═════ Source data ═════

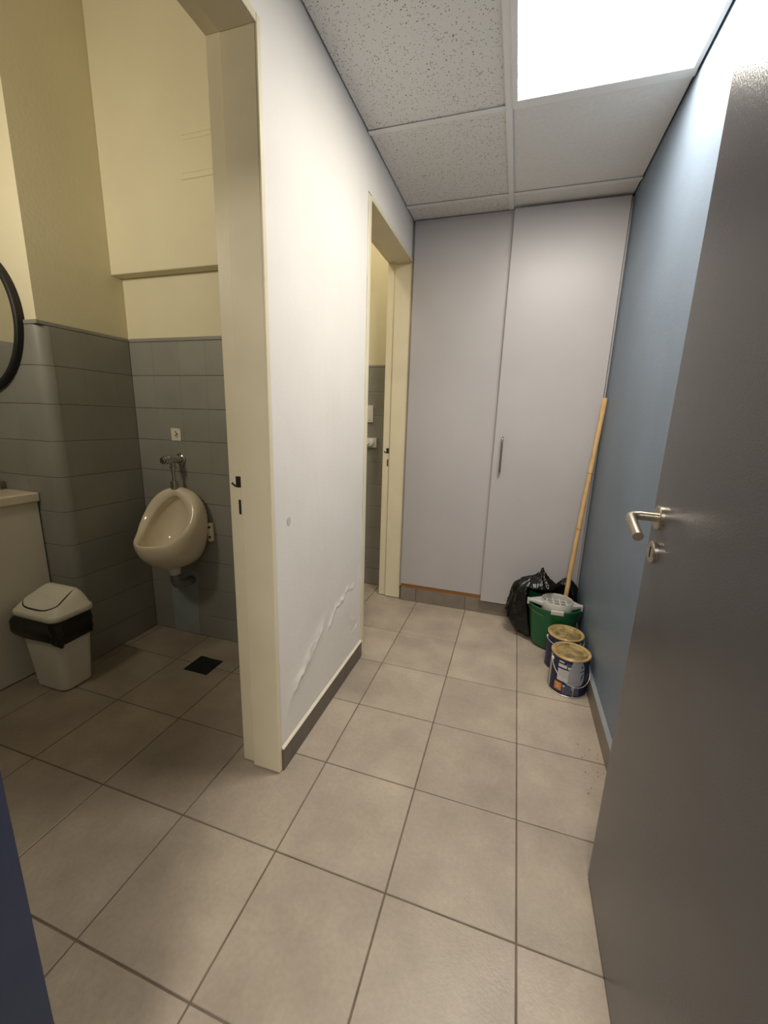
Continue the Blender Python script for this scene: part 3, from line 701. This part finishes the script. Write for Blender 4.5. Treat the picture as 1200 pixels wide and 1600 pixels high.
gb = MB()                                            # slotted floor of the basket
for k in (-1.5, -0.5, 0.5, 1.5):
    yy = WY + 0.034 * k; hw = math.sqrt(max(0.0001, .0745 ** 2 - (0.034 * k) ** 2)) 
    gb.box(WX - hw, WX + hw, yy - 0.0042, yy + 0.0042, 0.254, 0.262)
    xx = WX + 0.034 * k
    gb.box(xx - 0.0042, xx + 0.0042, WY - hw, WY + hw, 0.2542, 0.2622)
gb.build('grid', GREY, wr)
for s in (-1, 1):
    tip = KX + s * 0.1385
    inn = WX + s * 0.072
    wing = MB().rings([[(inn, WY + 0.004 - .044, .25), (inn, WY + 0.004 + .05, .25), (inn, WY + 0.004 + .05, .274), (inn, WY + 0.004 - .044, .274)],
                       [(tip, KY - 0.026, .252), (tip, KY - 0.006, .252), (tip, KY - 0.006, .266), (tip, KY - 0.026, .266)]])
    wing.build('wing', GREY, wr, 0.004, 2)
    MB().box(tip - 0.006, tip + 0.005, KY - 0.029, KY - 0.004, .235, .268).build('hook', GREY, wr, 0.003, 2)
MB().box(0.150, 0.214, KY - .1285, KY - .112, .236, .258).build('clip', GREY, wr, 0.003, 2)

# ------------------------------------------------------------------ mop stick
A0, A1 = Vector((0.222, 1.566, 0.03)), Vector((0.3085, 1.665, 1.372))
mp = thing('mop_stick', tuple(A0), 'long pale bamboo mop stick leaning on the blue wall', 'mop')
def on(t): return A0.lerp(A1, t)
ts = [0, .1, .2, .3, .4, .465, .475, .485, .60, .695, .705, .715, .8, .9, .935, .95, 1.0]
rs = [.0120, .0120, .0122, .0118, .0120, .0122, .0130, .0118, .0116, .0118, .0126, .0116, .0116, .0114, .0116, .0128, .0124]
sub_label(MB().tube([on(t) + Vector((0.002 * math.sin(t * 9), 0.002 * math.cos(t * 7), 0)) for t in ts], rs, 16).build('stick', STICK, mp, smooth=True, auto=0.9), 'pale jointed bamboo stick')
for t in (.475, .705):
    p = on(t) + Vector((0.002 * math.sin(t * 9), 0.002 * math.cos(t * 7), 0)); d = (A1 - A0).normalized()
    MB().tube([p - d * 0.0015, p + d * 0.0015], 0.0133, 16).build('joint_ring', STICKJ, mp)
hd = MB()
for k in range(26):
    a = 2 * math.pi * k / 26; r = random.uniform(0.018, 0.030)
    q = Vector((0.222 + .2 * (KX - 0.222), 1.566 + .2 * (KY - 1.566), 0))
    hd.tube([(0.222 + .004 * math.cos(a), 1.566 + .004 * math.sin(a), 0.10), (q.x + r * .7 * math.cos(a), q.y + r * .7 * math.sin(a), 0.06), (q.x + r * math.cos(a), q.y + r * math.sin(a), 0.018)], 0.004, 5)
hd.build('mop_head', GREY, mp, smooth=True)

# ------------------------------------------------------------------ paint cans
def can(cx, cy, rot, label, messy, turn=0.0):
    t = thing('paint_can', (cx, cy, 0), label, 'paint can')
    r = 0.084; Z = 0.190
    def pt(a, z, rr_=r): return (cx + rr_ * math.cos(a), cy + rr_ * math.sin(a), z)
    o = MB().lathe([(0.080, 0.0015), (r + 0.001, 0.0015), (r + 0.0015, 0.004), (r, 0.007), (r, Z - 0.008), (r - 0.001, Z - 0.006), (r - 0.013, Z - 0.014)], (cx, cy, 0), 56).build('body', CANB, t); shade_auto(o.data, 0.6)
    o = MB().lathe([(r + 0.0012, .0005), (r + 0.0022, .002), (r + 0.0022, .004), (r + 0.0003, .0055)], (cx, cy, 0), 56, cap0=False, cap1=False).build('base_rim', TIN, t); shade_auto(o.data, 0.8)
    o = MB().lathe([(r + 0.0002, Z - .008), (r + .0025, Z - .005), (r + .0030, Z - .001), (r + .0012, Z + .001), (r - .004, Z), (r - .006, Z - .005), (r - .010, Z - .006), (r - .012, Z - .001)], (cx, cy, 0), 56, cap0=False, cap1=False).build('top_rim', GOLD, t); shade_auto(o.data, 0.9)
    o = MB().lathe([(r - .0118, Z - .004), (r - .0145, Z + .0010), (r - .018, Z + .0005), (r - .021, Z - .0060), (r - .024, Z - .0068), (0.001, Z - .0060)], (cx, cy, 0), 56, cap0=False).build('lid', GOLD2, t); shade_auto(o.data, 0.7)
    def patch(name, poly, m, lift, nz=1):
        """closed polygon in (angle from the camera-facing direction in degrees, z) wrapped on the can"""
        a = [q[0] for q in poly]; lo, hi = min(a), max(a); b = MB(); cols = []
        n = max(2, int((hi - lo) / 4)); 
        for k in range(n + 1):
            x = lo + (hi - lo) * (k + (1e-4 if k == 0 else -1e-4 if k == n else 0)) / n; zz = []
            for i in range(len(poly)):
                (xa, za), (xb, zb) = poly[i], poly[(i + 1) % len(poly)]
                if (xa - x) * (xb - x) <= 0 and xa != xb: zz.append(za + (zb - za) * (x - xa) / (xb - xa))
            if len(zz) < 2: zz = [zz[0], zz[0]] if zz else [0, 0]
            cols.append((rot + turn + math.radians(x), min(zz), max(zz)))
        R = [[pt(an, z0, r + 0.0001), pt(an, z1, r + 0.0001), pt(an, z1, r + lift), pt(an, z0, r + lift)] for an, z0, z1 in cols]
        return b.rings(R).build(name, m, t)
    def rect(a0, a1, z0, z1): return [(a0, z0), (a1, z0), (a1, z1), (a0, z1)]
    patch('label_stripe', rect(-78, -66, .006, .176), LGREEN, .0004)
    patch('label_panel', rect(-37, 20, .072, .132), LABW, .0004)
    for q in (rect(-37, -11, .140, .156), rect(-8, 2, .139, .152)): patch('label_block', q, LABW, .0005)
    patch('label_block', rect(-36, -20, .164, .171), LABW, .0005)
    patch('label_block', rect(-14, 4, .157, .167), LBLUE, .0005)
    patch('label_badge', rect(-43, -20, .022, .062), ORANGE, .0005)
    patch('label_badge_mark', [(-38, .036), (-31, .033), (-25, .038), (-26, .043), (-31, .039), (-37, .041)], LABW, .0008)
    for z in (.053, .047): patch('label_badge_mark', rect(-40, -25, z, z + .002), GOLD, .0008)
    patch('label_block', rect(-18, 34, .012, .055), LBLUE, .0004)
    patch('label_block', rect(-17, -10, .048, .056), LABW, .0006)
    for z in (.122, .112, .103, .094): patch('label_text', rect(-33, 0, z, z + .0012), LBLUE, .0006)
    if messy:
        patch('paint_run', [(-4, .06), (-1, .10), (-4, .135), (2, .15), (3, .183), (34, .183), (44, .15), (40, .12), (46, .09), (40, .064), (24, .060), (15, .062)], DRIP, .0009)
        patch('paint_drip', [(6, .062), (20, .062), (19, .040), (14, .030), (9, .045)], DRIP, .0009)
        patch('paint_drip', rect(14.5, 16.5, .002, .062), DRIP, .0009)
        patch('label_text', [(30, .155), (36, .15), (37, .163), (33, .166)], CANB, .0013); patch('label_text', [(28, .132), (44, .137), (42, .141), (29, .136)], CANB, .0013); patch('label_text', [(34, .1), (38, .098), (40, .125), (37, .12)], CANB, .0013)
    # ears and wire bail
    for s in (-1, 1):
        a = rot + math.radians(62 * s if False else (-63 if s < 0 else 117))
        c0 = pt(a, .160, r); b = MB(); d = Vector((math.cos(a), math.sin(a), 0))
        b.tube([Vector(c0), Vector(c0) + d * 0.003, Vector(c0) + d * 0.006], [.009, .0085, .004], 14); b.build('ear', PLAST if messy else TIN, t, smooth=True)
    P = []; n = 36
    for k in range(n + 1):
        u = k / n; a = rot + math.radians(-63 + 180 * u)
        sag = math.sin(math.pi * u); P.append(pt(a, (.160 - 0.100 * sag ** 0.8) if messy else (.160 - .012 * sag), r + .005 + (0.004 * sag)))
    MB().tube(P, 0.0018, 6).build('bail', TIN, t, smooth=True)
    return t
face = math.atan2(-0.80642 - 1.122, -0.11744 - 0.229)
can(0.2265, 1.119, face + math.radians(6), 'navy paint can with grey paint run and orange badge, in front', True)
can(0.2220, 1.301, face - math.radians(12), 'second navy paint can behind the drip-stained one, against the green bucket', False, 2.5)

# ------------------------------------------------------------------ black rubbish bags
def bag(cx, cy, rx, ry, hz, seed, label, ear, push):
    bm = bmesh.new(); bmesh.ops.create_icosphere(bm, subdivisions=6, radius=1.0)
    for v in bm.verts:
        d = v.co.normalized(); e_ = math.atan2(d.y, d.x)
        q = Vector((d.x * 1.6 + seed, d.y * 1.6, d.z * 1.6))
        k = 1 + 0.10 * noise.noise(q * 1.1)
        rid = 1 - abs(noise.noise(Vector((math.cos(e_) * 3.4 + seed, math.sin(e_) * 3.4, d.z * 1.1 + seed))))
        rid2 = 1 - abs(noise.noise(Vector((d.x * 3.4 + seed, d.y * 3.4, d.z * 8))))
        k += 0.13 * (rid ** 3 - 0.5) + 0.028 * (rid2 ** 4 - 0.35)
        zz = d.z; pw_ = 0.72
        s_ = (max(0, 1 - abs(zz) ** (2.6 if zz > 0 else 5.0))) ** 0.5 / max(1e-4, (1 - zz * zz) ** 0.5) if abs(zz) < 0.999 else 1
        x, y, z = cx + d.x * rx * k * s_, cy + d.y * ry * k * s_, hz * 0.5 + zz * hz * 0.5 * (0.97 + 0.5 * (k - 1))
        if ear:
            g_ = math.exp(-((d.x - .12) / .17) ** 2 - ((d.y + .05) / .25) ** 2) * max(0, zz)
            z += 0.060 * g_ * (0.7 + 0.9 * noise.noise(Vector((d.x * 14, d.y * 14, 2)))); 
        # leans on wardrobe, wall, floor and bucket
        y = min(y, 1.7235 - 0.004 * rid2); x = min(x, 0.3105); z = max(z, 0.002)
        rb = 0.098 + 0.050 * min(1, max(0, z) / 0.25)
        if z < 0.315:
            a_, b_ = rb + 0.005, rb * 0.9 + 0.005; ex, ey = (x - KX) / a_, (y - KY) / b_
            if ex * ex + ey * ey < 1:
                dx, dy = push[0] / a_, push[1] / b_; A_ = dx * dx + dy * dy; B2 = ex * dx + ey * dy
                t_ = (-B2 + math.sqrt(B2 * B2 - A_ * (ex * ex + ey * ey - 1))) / A_
                x += push[0] * t_; y += push[1] * t_
        v.co = (x - cx, min(y, 1.7238) - cy, z)
    for f in bm.faces: f.smooth = True
    me = bpy.data.meshes.new('rubbish_bag'); bm.to_mesh(me); bm.free(); me.materials.append(BAG)
    o = bpy.data.objects.new('rubbish_bag', me); COL.objects.link(o); o.location = (cx, cy, 0)
    tag(o, label, 'rubbish bag'); return o
bag(0.083, 1.606, 0.150, 0.118, 0.365, 2.3, 'larger black rubbish bag left of the green bucket', True, (-0.8, 0.6))
bag(0.254, 1.672, 0.074, 0.062, 0.352, 7.9, 'smaller black rubbish bag behind the mop stick in the corner', False, (0.35, 0.94))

═════

### Description of the task
Leave out the pictures and restate, word for word, the lines from the top of the data through the line containing "MB().box(0.150, 0.214, KY", both included.

### Answer to this exercise
Continue the Blender Python script for this scene: part 3, from line 701. This part finishes the script. Write for Blender 4.5. Treat the picture as 1200 pixels wide and 1600 pixels high.
gb = MB()                                            # slotted floor of the basket
for k in (-1.5, -0.5, 0.5, 1.5):
    yy = WY + 0.034 * k; hw = math.sqrt(max(0.0001, .0745 ** 2 - (0.034 * k) ** 2)) 
    gb.box(WX - hw, WX + hw, yy - 0.0042, yy + 0.0042, 0.254, 0.262)
    xx = WX + 0.034 * k
    gb.box(xx - 0.0042, xx + 0.0042, WY - hw, WY + hw, 0.2542, 0.2622)
gb.build('grid', GREY, wr)
for s in (-1, 1):
    tip = KX + s * 0.1385
    inn = WX + s * 0.072
    wing = MB().rings([[(inn, WY + 0.004 - .044, .25), (inn, WY + 0.004 + .05, .25), (inn, WY + 0.004 + .05, .274), (inn, WY + 0.004 - .044, .274)],
                       [(tip, KY - 0.026, .252), (tip, KY - 0.006, .252), (tip, KY - 0.006, .266), (tip, KY - 0.026, .266)]])
    wing.build('wing', GREY, wr, 0.004, 2)
    MB().box(tip - 0.006, tip + 0.005, KY - 0.029, KY - 0.004, .235, .268).build('hook', GREY, wr, 0.003, 2)
MB().box(0.150, 0.214, KY - .1285, KY - .112, .236, .258).build('clip', GREY, wr, 0.003, 2)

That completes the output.